“It neither helps us nor hurts us, but exactly the opposite,” Mexican President Luis Echeverria is supposed to have said (“Ni nos benefica ni nos perjudica, sino todo lo contrario”). In the case of Iraq, as so often, it depends: the winner is the side best able to bear the burden of uncertainty. America should be the winner when our prospective enemies fight each other (as I argued in the February 2012 essay reposted below). In the language of option trading (see here), we should be long volatility, but instead are short volatility. That is because neither the Obama administration nor the Republican mainstream can admit that Iraq and Syria are not to be stabilized, and are stuck with the onus of apparent policy failure.
Iraq’s woes surely are good for the Russians and the Iranians. Russia just delivered five Sukhoi 25′s, their nimbler but less powerful competitor to our Warthog close-air-defense fighter (that’s the one the Pentagon proposes to eliminate), the first installment on a $500 million contract for a dozen of them. Russia also is selling $2 billion of arms, including attack helicopters, to Egypt, and with Saudi funding. The Iranians meanwhile have sent in special forces and armaments.
All of this makes our leadership in both parties look like idiots, and that is bad for America. Even those of us who think that our leadership are idiots cringe when it becomes obvious to the rest of the world. The American public by a margin of 71:22 thinks that the Iraq War wasn’t worth it. They are against any sort of intervention because there is no-one they trust to conduct intervention sensibly.
Putin is not smarter than we are. He is simply unburdened by the illusion that most of the countries in the region should or will succeed, and he is willing to stay one jump ahead of the game, maneuvering for advantage as opportunities emerge. We are fettered by Obama’s affirmative-action approach to the Muslim world as articulated in his July 2009 Cairo address and numerous subsequent statements, and the Republicans’ ideological belief that the mere form of parliamentary democracy fixes all problems.
The intrusion of reality benefits the likes of Putin, because Putin is a realist. It hurts us, because we refuse to accept reality. Our leaders live in ideological bubbles; they are incapable of considering the consequence of their errors, because they believe in their respective causes (the innate goodness of Islam or the innate propensity of people towards democracy) with religious intensity.

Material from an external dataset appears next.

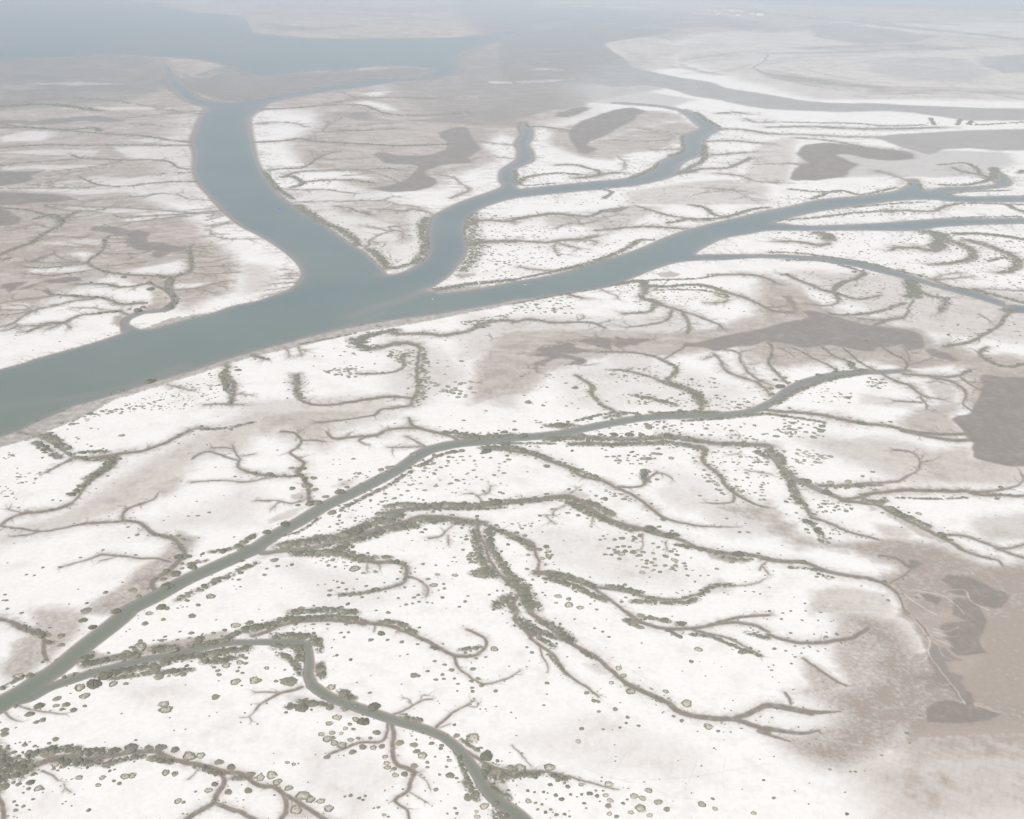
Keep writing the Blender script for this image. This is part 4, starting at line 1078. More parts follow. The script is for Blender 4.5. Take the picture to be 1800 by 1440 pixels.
def poly_sdf(U, V, Q):
    d = np.full(np.broadcast(U, V).shape, 1e9)
    for (x1, y1), (x2, y2) in zip(Q, Q[1:] + Q[:1]):
        ex, ey = x2 - x1, y2 - y1; t = np.clip(((U - x1) * ex + (V - y1) * ey) / (ex * ex + ey * ey + 1e-9), 0, 1)
        d = np.minimum(d, (U - x1 - t * ex) ** 2 + (V - y1 - t * ey) ** 2)
    d = np.sqrt(d); return np.where(inside(U, V, Q), -d, d)
def widen(p):      # what touches the picture's side edges runs on beyond them
    x = p[0]; return (x + 420 if x >= 1800 else x - 420 if x <= -12 else x, p[1]) + tuple(p[2:])
def run_on(pts, low=True):
    pts = list(pts)
    for rev in (0, 1):
        if rev: pts.reverse()
        a, b = pts[-2], pts[-1]; d = math.hypot(b[0] - a[0], b[1] - a[1]) + 1e-6
        if b[0] >= 1796 or b[0] <= 4 or (low and b[1] > 1436):
            k = 110 / d; pts += [(b[0] + (b[0] - a[0]) * k, b[1] + (b[1] - a[1]) * k * .8), (b[0] + (b[0] - a[0]) * k * 2, b[1] + (b[1] - a[1]) * k * 1.2)]
        if rev: pts.reverse()
    return [p for p in pts if p[1] > -20]
def qpoly(pts, wide=True):
    pts = [widen(p) for p in pts] if wide else [(p[0] + 400, p[1]) if p[0] > 1812 else p for p in pts]; return [tuple(map(float, to_q(p[0], p[1]))) for p in pts]
def region(pts, soft, warp=True):
    """soft-edged polygon: coverage 0..1 over a slice of the grid"""
    Q = qpoly(pts); us = [q[0] for q in Q]; vs = [q[1] for q in Q]; m = soft + 12
    r0, r1, c0, c1 = sl(min(us) - m, max(us) + m, min(vs) - m, max(vs) + m)
    if r1 - r0 < 2 or c1 - c0 < 2: return None, None
    s = (slice(r0, r1), slice(c0, c1)); area = (r1 - r0) * (c1 - c0)
    if soft < 1.5 or area < 6000:
        d = poly_sdf(WU[s], WV[s], Q)
    else:
        k = 5; ri = np.unique(np.r_[np.arange(r0, r1, k), r1 - 1]); ci = np.unique(np.r_[np.arange(c0, c1, k), c1 - 1])
        dc = poly_sdf(GU[ci][None, :], GV[ri][:, None], Q)
        rr = np.interp(np.arange(r0, r1), ri, np.arange(len(ri))); cc = np.interp(np.arange(c0, c1), ci, np.arange(len(ci)))
        i0 = np.minimum(rr.astype(int), len(ri) - 2); j0 = np.minimum(cc.astype(int), len(ci) - 2)
        fr = (rr - i0)[:, None]; fc = (cc - j0)[None, :]
        A = dc[i0][:, j0]; B = dc[i0][:, j0 + 1]; C = dc[i0 + 1][:, j0]; D = dc[i0 + 1][:, j0 + 1]
        d = (A * (1 - fc) + B * fc) * (1 - fr) + (C * (1 - fc) + D * fc) * fr
        d = d + min(soft, 26) * (0.9 * N1[s] + 0.5 * N2[s])
    soft = max(soft, 1.0)
    return s, sm(0.5 - d / (2 * soft))
VEG = []; ZON = []; BSH = []; RIVERS = []
for line in TRACE.strip().splitlines():
    hd, body = line.split('|'); hd = hd.split(); code, tile, arg = hd[0], hd[1], hd[2:]
    if code == 'B': BSH += parse_pts(body, tile); continue
    pts = parse_pts(body, tile)
    if code in ('K', 'KV', 'W', 'V'): pts = run_on(pts, code != 'V')
    if code in ('K', 'KV', 'W', 'T', 'C', 'U'):
        a = arg[0].split('>'); w0 = float(a[0]); w1 = float(a[-1])
    if code in ('K', 'KV'):
        path = stroke_pts(pts, w0, w1, 0.035); KP.append((path, pts))
        for s, d, wd in each_seg(path, 16):
            hw = np.maximum(wd / 2, 0.8)
            mudD[s] = np.minimum(mudD[s], (d - hw) / 1.0 + 0 * d); haloD[s] = np.minimum(haloD[s], (d - hw) / (3.4 + 1.2 * hw))
        if code == 'KV': VEG.append((pts, float(arg[1]), 0.45))
    elif code == 'W':
        path = stroke_pts(pts, w0, w1, 0.0); RIVERS.append(path)
        for s, d, wd in each_seg(path, 30): riv[s] = np.minimum(riv[s], d - wd / 2)
    elif code == 'WP':
        Q = smooth_path([(*q, 0.0) for q in qpoly(pts, False)] + [(*qpoly(pts, False)[0], 0.0)]); Q2 = [(q[0], q[1]) for q in Q]
        for s, d, wd in each_seg(Q, 60): riv[s] = np.minimum(riv[s], d)
        WQ = Q2
        ins = inside(MU, MV, Q2); riv = np.where(ins, -riv, riv)
    elif code == 'N':
        s, m = region(pts, 1.0); shore[s] = np.maximum(shore[s], m)
    elif code == 'P':
        s, m = region(pts, float(arg[1]))
        if s: tan_[s] = np.maximum(tan_[s], float(arg[0]) * m)
    elif code == 'R':
        s, m = region(pts, float(arg[1]))
        if s: rough_[s] = np.maximum(rough_[s], float(arg[0]) * m)
    elif code == 'L':
        s, m = region(pts, float(arg[1]))
        if s: tan_[s] *= 1 - float(arg[0]) * m; flat_[s] *= 1 - float(arg[0]) * m
    elif code == 'M':
        s, m = region(pts, float(arg[1]))
        if s: flat_[s] = np.maximum(flat_[s], float(arg[0]) * m)
    elif code == 'F':
        s, m = region(pts, 3.2)
        if s: flat_[s] = np.maximum(flat_[s], m * np.clip(0.93 + 0.35 * N2[s] + 0.2 * N1[s], 0, 1))
        s, m = region(pts, 8)
        if s: tan_[s] = np.maximum(tan_[s], 0.7 * m)
    elif code == 'T':
        for s, d, wd in each_seg(stroke_pts(pts, w0, w0, 0.02), 4): tline[s] = np.maximum(tline[s], float(arg[1]) * sm(1.3 - d / (wd / 2 + 0.7)))
    elif code == 'U':
        for s, d, wd in each_seg(stroke_pts(pts, w0, w0, 0.02), 30): plume[s] = np.maximum(plume[s], float(arg[1]) * np.exp(-(d / (wd * .6 + 1)) ** 2))
    elif code == 'C':
        for s, d, wd in each_seg(stroke_pts(pts, w0, w0, 0.03), 4): pale[s] = np.maximum(pale[s], sm(1.3 - d / (wd / 2 + 0.7)))
    elif code == 'V':
        VEG.append((pts, float(arg[0]), float(arg[1]) if len(arg) > 1 else 0.5))
    elif code == 'Z':
        ZON.append((pts, int(arg[0]), arg[1]))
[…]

The U.S. needs to draw a line around its allies — the Gulf states and the kingdom of Jordan — and ensure that the ISIS problem is contained at their borders. What happens inside Iraq is not our concern, although we might want to quietly tweak this or that aspect of the facts on the ground. But it is pointless for another American to die in that miserable place. The Balkans, said Bismarck, wasn’t worth the bones of a single Pomeranian grenadier. All the less so Mesopotamia.
What should we do in Iraq? Be the bad guy in the “Three Musketeers.”